Brad had seen the bomb go off right before his eyes. "He had just been there," Sill says, still choking back emotion. "Just minutes before, he moved to the other side of the street." Brad saw a woman he now believes to be Krystle Campbell thrown into the air by the blast.

He ran from the scene in search of his wife. They hadn't named a place to meet after the race. As he fought his way through the crowd, he was glad the wall of people shielded him from the sight of carnage from the blast. He tried to call his wife. No answer.

He found a volunteer who took him to a computer to verify that she had in fact made it through the finishing chute. Cell phones were useless. Since they had no predetermined meeting spot, the volunteer told Brad to go to the family meeting area.

"He brought him over to the family area and that's where he found me," Sill says. Tears overwhelm her still at the memory—not of seeing her husband but feeling him grab her and pull her up from the ground where she waited. "I didn't know where else to go," she told him. They held each other and cried.

The big city of Boston suddenly felt small. Streets were blocked off. Security was everywhere.
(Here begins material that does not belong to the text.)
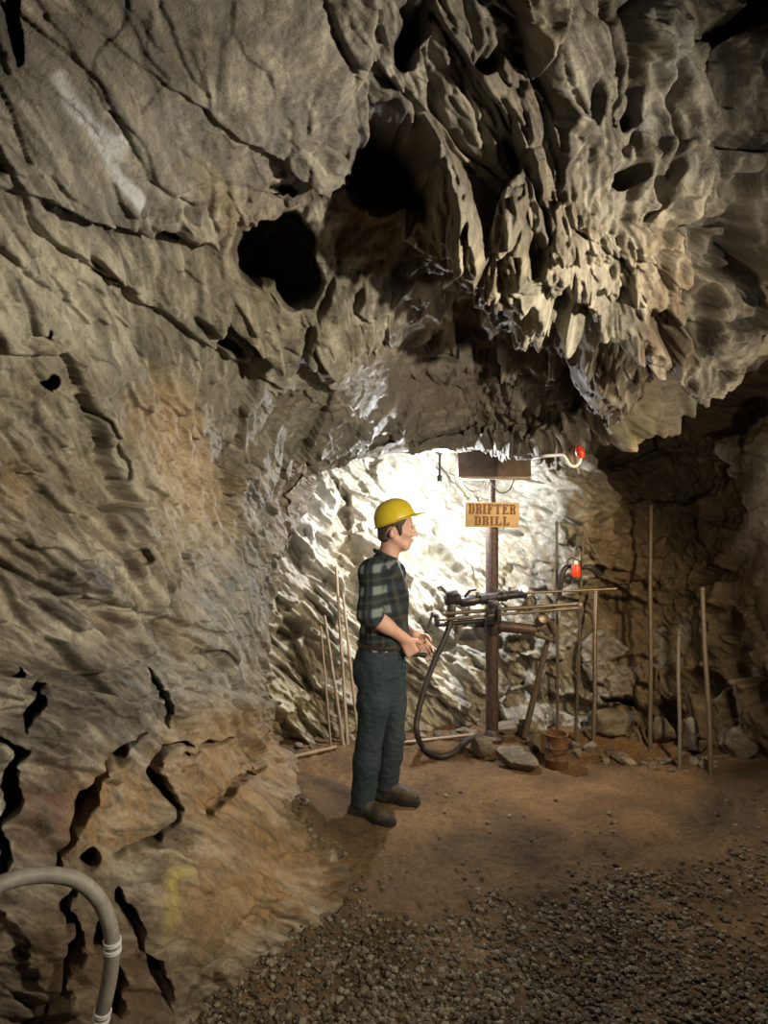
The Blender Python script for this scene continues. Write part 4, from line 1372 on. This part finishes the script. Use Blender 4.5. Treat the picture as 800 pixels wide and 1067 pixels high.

People were asked to stay in their homes, their hotels. All Stevenson could do was watch the news from his hotel room. "You kind of felt helpless just watching, not knowing what to do," he says. "I wish I could've been there to help people out. Not being able to get back to that area, it was hard."

Sill and her husband walked for blocks past cordoned-off streets trying to get to back to their hotel, all the while trying to get a call out to let family know they were safe. Their three children had been following her progress throughout the marathon at school with the AT&T Athlete Alert mobile app. They knew she had finished near the time of the bombing. "It was terrifying for them," Sill says. After 40 minutes of not knowing, a call went through to her brother-in-law, relieving their family's worst fears. Sill says they thanked God their family had not come with them.

"Very few runners were hurt," Conover says, "but their family members and friends were because they were there to watch them."

While the physical injuries sustained by the blast victims were severe, the guilt experienced by runners who brought family and friends along is also terrible. "Emotional scars go deep," Conover says. "That's where a lot of my prayers have been."

In the days after the race, Stevenson found it hard to keep his mind from going back to Boston. "You wonder why you weren't directly affected by it and others were," he says. "What determined why you were lucky and others weren't so lucky? You look back and wonder 'what if?' It's hard to think about. You start getting emotional and angry about it."

Ottosen has dealt with similar emotions. "The hardest part was one minute you're struggling up the street—people cheering you on—and then literally three minutes later some of them are badly injured," he says. "You feel angry, you feel sad, but in the end it makes you determined to go back next year. That's the best thing I can do."

Conover and Stevenson agree. They want to run the Boston next year. "These kinds of things are going to be in our world, but it can't deter us from doing the things that fulfill us in our life, whether it's running or walking your cat," Ottosen says.

Sill doesn't know if she'll return. She prequalified for next year's marathon, but she's undecided. "You don't want to be overrun by fear," she says, but right now, the "what-if"s linger.

"It could've been so easy to run a 4:10 instead of a 3:53," Sill says. She could have slowed down, to let her pace slip. But she knew her children were tracking her. Safe at school, they followed her every step. "They knew I wanted to come in before 3:55," she says. "That's extremely motivating."

When the plane touched down in Wisconsin less than 24 hours after she crossed the finish line, Sill broke down. "That's when I lost it. That's when it all sunk in," she says. All that had happened—how close they had been. How important the decision to leave their kids at home had become. Home and safe, she cried. "It was a perfect day just turned into a nightmare—it really was."